● **Supplied data**:
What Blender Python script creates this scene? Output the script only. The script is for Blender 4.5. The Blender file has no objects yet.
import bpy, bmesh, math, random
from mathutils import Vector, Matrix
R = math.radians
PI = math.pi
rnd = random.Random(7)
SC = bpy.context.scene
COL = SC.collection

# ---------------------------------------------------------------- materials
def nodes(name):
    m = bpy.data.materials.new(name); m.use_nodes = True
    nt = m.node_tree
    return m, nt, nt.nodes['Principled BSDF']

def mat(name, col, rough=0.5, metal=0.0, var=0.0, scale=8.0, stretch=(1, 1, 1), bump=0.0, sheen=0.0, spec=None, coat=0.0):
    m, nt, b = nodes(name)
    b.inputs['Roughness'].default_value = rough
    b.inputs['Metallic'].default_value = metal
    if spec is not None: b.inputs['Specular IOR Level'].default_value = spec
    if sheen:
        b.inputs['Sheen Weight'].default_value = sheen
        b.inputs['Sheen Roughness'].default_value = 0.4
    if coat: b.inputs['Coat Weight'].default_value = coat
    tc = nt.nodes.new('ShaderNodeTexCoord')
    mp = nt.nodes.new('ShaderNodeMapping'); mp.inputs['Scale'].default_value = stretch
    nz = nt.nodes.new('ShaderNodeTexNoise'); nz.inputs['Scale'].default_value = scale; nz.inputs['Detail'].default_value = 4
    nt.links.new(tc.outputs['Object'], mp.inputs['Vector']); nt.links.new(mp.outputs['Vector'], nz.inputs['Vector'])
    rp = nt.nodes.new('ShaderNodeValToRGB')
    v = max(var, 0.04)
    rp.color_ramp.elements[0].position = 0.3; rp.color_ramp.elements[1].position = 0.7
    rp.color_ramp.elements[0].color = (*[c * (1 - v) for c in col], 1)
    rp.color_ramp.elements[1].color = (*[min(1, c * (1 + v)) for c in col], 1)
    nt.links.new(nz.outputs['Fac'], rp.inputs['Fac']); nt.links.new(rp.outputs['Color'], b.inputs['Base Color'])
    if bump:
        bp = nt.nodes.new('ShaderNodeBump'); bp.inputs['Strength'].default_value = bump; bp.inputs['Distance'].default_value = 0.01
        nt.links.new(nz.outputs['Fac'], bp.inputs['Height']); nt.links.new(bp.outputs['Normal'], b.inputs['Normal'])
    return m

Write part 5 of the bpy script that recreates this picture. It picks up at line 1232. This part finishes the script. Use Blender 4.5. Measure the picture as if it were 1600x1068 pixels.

● **Aim of the exercise**: Quote the whole listing above, leaving nothing out.

● **Result below**:
What Blender Python script creates this scene? Output the script only. The script is for Blender 4.5. The Blender file has no objects yet.
import bpy, bmesh, math, random
from mathutils import Vector, Matrix
R = math.radians
PI = math.pi
rnd = random.Random(7)
SC = bpy.context.scene
COL = SC.collection

# ---------------------------------------------------------------- materials
def nodes(name):
    m = bpy.data.materials.new(name); m.use_nodes = True
    nt = m.node_tree
    return m, nt, nt.nodes['Principled BSDF']

def mat(name, col, rough=0.5, metal=0.0, var=0.0, scale=8.0, stretch=(1, 1, 1), bump=0.0, sheen=0.0, spec=None, coat=0.0):
    m, nt, b = nodes(name)
    b.inputs['Roughness'].default_value = rough
    b.inputs['Metallic'].default_value = metal
    if spec is not None: b.inputs['Specular IOR Level'].default_value = spec
    if sheen:
        b.inputs['Sheen Weight'].default_value = sheen
        b.inputs['Sheen Roughness'].default_value = 0.4
    if coat: b.inputs['Coat Weight'].default_value = coat
    tc = nt.nodes.new('ShaderNodeTexCoord')
    mp = nt.nodes.new('ShaderNodeMapping'); mp.inputs['Scale'].default_value = stretch
    nz = nt.nodes.new('ShaderNodeTexNoise'); nz.inputs['Scale'].default_value = scale; nz.inputs['Detail'].default_value = 4
    nt.links.new(tc.outputs['Object'], mp.inputs['Vector']); nt.links.new(mp.outputs['Vector'], nz.inputs['Vector'])
    rp = nt.nodes.new('ShaderNodeValToRGB')
    v = max(var, 0.04)
    rp.color_ramp.elements[0].position = 0.3; rp.color_ramp.elements[1].position = 0.7
    rp.color_ramp.elements[0].color = (*[c * (1 - v) for c in col], 1)
    rp.color_ramp.elements[1].color = (*[min(1, c * (1 + v)) for c in col], 1)
    nt.links.new(nz.outputs['Fac'], rp.inputs['Fac']); nt.links.new(rp.outputs['Color'], b.inputs['Base Color'])
    if bump:
        bp = nt.nodes.new('ShaderNodeBump'); bp.inputs['Strength'].default_value = bump; bp.inputs['Distance'].default_value = 0.01
        nt.links.new(nz.outputs['Fac'], bp.inputs['Height']); nt.links.new(bp.outputs['Normal'], b.inputs['Normal'])
    return m

Write part 5 of the bpy script that recreates this picture. It picks up at line 1232. This part finishes the script. Use Blender 4.5. Measure the picture as if it were 1600x1068 pixels.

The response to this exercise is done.